● **Data listing**
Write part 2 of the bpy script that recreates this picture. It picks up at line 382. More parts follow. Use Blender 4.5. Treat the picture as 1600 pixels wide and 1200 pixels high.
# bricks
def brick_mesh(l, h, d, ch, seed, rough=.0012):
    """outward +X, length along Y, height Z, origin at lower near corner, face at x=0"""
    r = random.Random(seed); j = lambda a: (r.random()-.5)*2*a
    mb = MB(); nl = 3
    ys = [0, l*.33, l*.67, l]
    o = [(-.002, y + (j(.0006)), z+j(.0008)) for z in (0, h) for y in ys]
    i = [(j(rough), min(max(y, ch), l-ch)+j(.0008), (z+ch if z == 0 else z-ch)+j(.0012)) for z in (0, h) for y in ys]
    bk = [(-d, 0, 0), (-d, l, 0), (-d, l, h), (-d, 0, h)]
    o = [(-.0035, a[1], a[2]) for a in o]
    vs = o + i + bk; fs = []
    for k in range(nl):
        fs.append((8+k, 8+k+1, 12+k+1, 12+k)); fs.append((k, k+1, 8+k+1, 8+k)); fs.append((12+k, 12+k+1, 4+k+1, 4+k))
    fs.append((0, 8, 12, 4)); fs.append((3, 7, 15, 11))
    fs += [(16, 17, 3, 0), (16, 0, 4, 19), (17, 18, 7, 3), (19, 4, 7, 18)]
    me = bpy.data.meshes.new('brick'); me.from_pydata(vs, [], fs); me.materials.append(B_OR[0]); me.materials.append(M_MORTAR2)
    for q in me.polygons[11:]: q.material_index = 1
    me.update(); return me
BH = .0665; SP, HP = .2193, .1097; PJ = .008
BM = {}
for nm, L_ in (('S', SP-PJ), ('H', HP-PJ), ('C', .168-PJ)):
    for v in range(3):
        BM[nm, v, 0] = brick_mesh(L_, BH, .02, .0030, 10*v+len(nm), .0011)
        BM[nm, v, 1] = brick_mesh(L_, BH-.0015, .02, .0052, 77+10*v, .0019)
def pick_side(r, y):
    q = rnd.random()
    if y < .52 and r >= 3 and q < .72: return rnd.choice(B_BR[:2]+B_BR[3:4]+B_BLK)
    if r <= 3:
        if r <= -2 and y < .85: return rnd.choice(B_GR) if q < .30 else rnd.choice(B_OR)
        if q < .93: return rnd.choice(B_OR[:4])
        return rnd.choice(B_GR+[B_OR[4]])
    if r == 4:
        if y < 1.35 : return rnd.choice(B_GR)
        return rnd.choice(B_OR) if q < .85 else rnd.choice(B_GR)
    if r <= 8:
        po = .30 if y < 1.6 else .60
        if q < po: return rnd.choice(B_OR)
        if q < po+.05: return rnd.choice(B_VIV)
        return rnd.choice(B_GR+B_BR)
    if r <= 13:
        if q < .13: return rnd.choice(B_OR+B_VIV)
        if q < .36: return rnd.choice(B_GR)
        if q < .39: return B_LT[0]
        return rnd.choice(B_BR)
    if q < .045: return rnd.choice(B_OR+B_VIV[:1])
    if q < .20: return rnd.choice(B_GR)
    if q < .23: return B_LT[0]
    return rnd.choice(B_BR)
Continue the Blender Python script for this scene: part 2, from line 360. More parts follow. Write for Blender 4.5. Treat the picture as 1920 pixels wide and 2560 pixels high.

● **Stated task**
Extract the whole listing, character for character.

● **Reply**
Write part 2 of the bpy script that recreates this picture. It picks up at line 382. More parts follow. Use Blender 4.5. Treat the picture as 1600 pixels wide and 1200 pixels high.
# bricks
def brick_mesh(l, h, d, ch, seed, rough=.0012):
    """outward +X, length along Y, height Z, origin at lower near corner, face at x=0"""
    r = random.Random(seed); j = lambda a: (r.random()-.5)*2*a
    mb = MB(); nl = 3
    ys = [0, l*.33, l*.67, l]
    o = [(-.002, y + (j(.0006)), z+j(.0008)) for z in (0, h) for y in ys]
    i = [(j(rough), min(max(y, ch), l-ch)+j(.0008), (z+ch if z == 0 else z-ch)+j(.0012)) for z in (0, h) for y in ys]
    bk = [(-d, 0, 0), (-d, l, 0), (-d, l, h), (-d, 0, h)]
    o = [(-.0035, a[1], a[2]) for a in o]
    vs = o + i + bk; fs = []
    for k in range(nl):
        fs.append((8+k, 8+k+1, 12+k+1, 12+k)); fs.append((k, k+1, 8+k+1, 8+k)); fs.append((12+k, 12+k+1, 4+k+1, 4+k))
    fs.append((0, 8, 12, 4)); fs.append((3, 7, 15, 11))
    fs += [(16, 17, 3, 0), (16, 0, 4, 19), (17, 18, 7, 3), (19, 4, 7, 18)]
    me = bpy.data.meshes.new('brick'); me.from_pydata(vs, [], fs); me.materials.append(B_OR[0]); me.materials.append(M_MORTAR2)
    for q in me.polygons[11:]: q.material_index = 1
    me.update(); return me
BH = .0665; SP, HP = .2193, .1097; PJ = .008
BM = {}
for nm, L_ in (('S', SP-PJ), ('H', HP-PJ), ('C', .168-PJ)):
    for v in range(3):
        BM[nm, v, 0] = brick_mesh(L_, BH, .02, .0030, 10*v+len(nm), .0011)
        BM[nm, v, 1] = brick_mesh(L_, BH-.0015, .02, .0052, 77+10*v, .0019)
def pick_side(r, y):
    q = rnd.random()
    if y < .52 and r >= 3 and q < .72: return rnd.choice(B_BR[:2]+B_BR[3:4]+B_BLK)
    if r <= 3:
        if r <= -2 and y < .85: return rnd.choice(B_GR) if q < .30 else rnd.choice(B_OR)
        if q < .93: return rnd.choice(B_OR[:4])
        return rnd.choice(B_GR+[B_OR[4]])
    if r == 4:
        if y < 1.35 : return rnd.choice(B_GR)
        return rnd.choice(B_OR) if q < .85 else rnd.choice(B_GR)
    if r <= 8:
        po = .30 if y < 1.6 else .60
        if q < po: return rnd.choice(B_OR)
        if q < po+.05: return rnd.choice(B_VIV)
        return rnd.choice(B_GR+B_BR)
    if r <= 13:
        if q < .13: return rnd.choice(B_OR+B_VIV)
        if q < .36: return rnd.choice(B_GR)
        if q < .39: return B_LT[0]
        return rnd.choice(B_BR)
    if q < .045: return rnd.choice(B_OR+B_VIV[:1])
    if q < .20: return rnd.choice(B_GR)
    if q < .23: return B_LT[0]
    return rnd.choice(B_BR)
Continue the Blender Python script for this scene: part 2, from line 360. More parts follow. Write for Blender 4.5. Treat the picture as 1920 pixels wide and 2560 pixels high.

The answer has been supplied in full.